Tuesday, September 15, 2020 - Ninth Avenue at dusk: Between West 57th and West 50th.
Walking down Ninth Avenue at dusk it’s possible to see something new every day. By something new I do not mean different people, or different objects, or different cars, or anything else that’s always changing along the avenue.
In particular, I’m referring to the portion of Ninth Avenue that’s a downslope, which descends from West 57th Street on a slight angle and does not level-off again until one reaches West 50th Street. The descent, oddly, is less noticeable while walking north, and on an incline, than it is while walking south.

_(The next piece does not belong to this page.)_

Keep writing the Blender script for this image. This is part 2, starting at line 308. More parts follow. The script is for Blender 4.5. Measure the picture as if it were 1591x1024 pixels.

This is most true at dusk. At dusk, if you time it just right, and if you pace your steps at a rate that’s just slow enough to be gradual, yet not so slow that they’re belabored, then you’ll notice the way the sun sets against the fire escapes that stand upon the facades of the brownstones, mixed-used buildings, and multi-family walk-ups that line the avenue.
If Ninth Avenue were a forest, then the buildings’ facades would be the branches of its trees, and the fires escapes would be the birds perched, almost without moving, upon these branches.
I’ve walked this stretch of Ninth Avenue maybe one hundred times, yet for the first time this evening, at dusk, I saw the way the sun, row-by-row, casts its light across the side of each building in the distance, all the way down the hill. I don’t know how I missed this -––– it felt like living inside of a painting -––––– but I just never saw it before.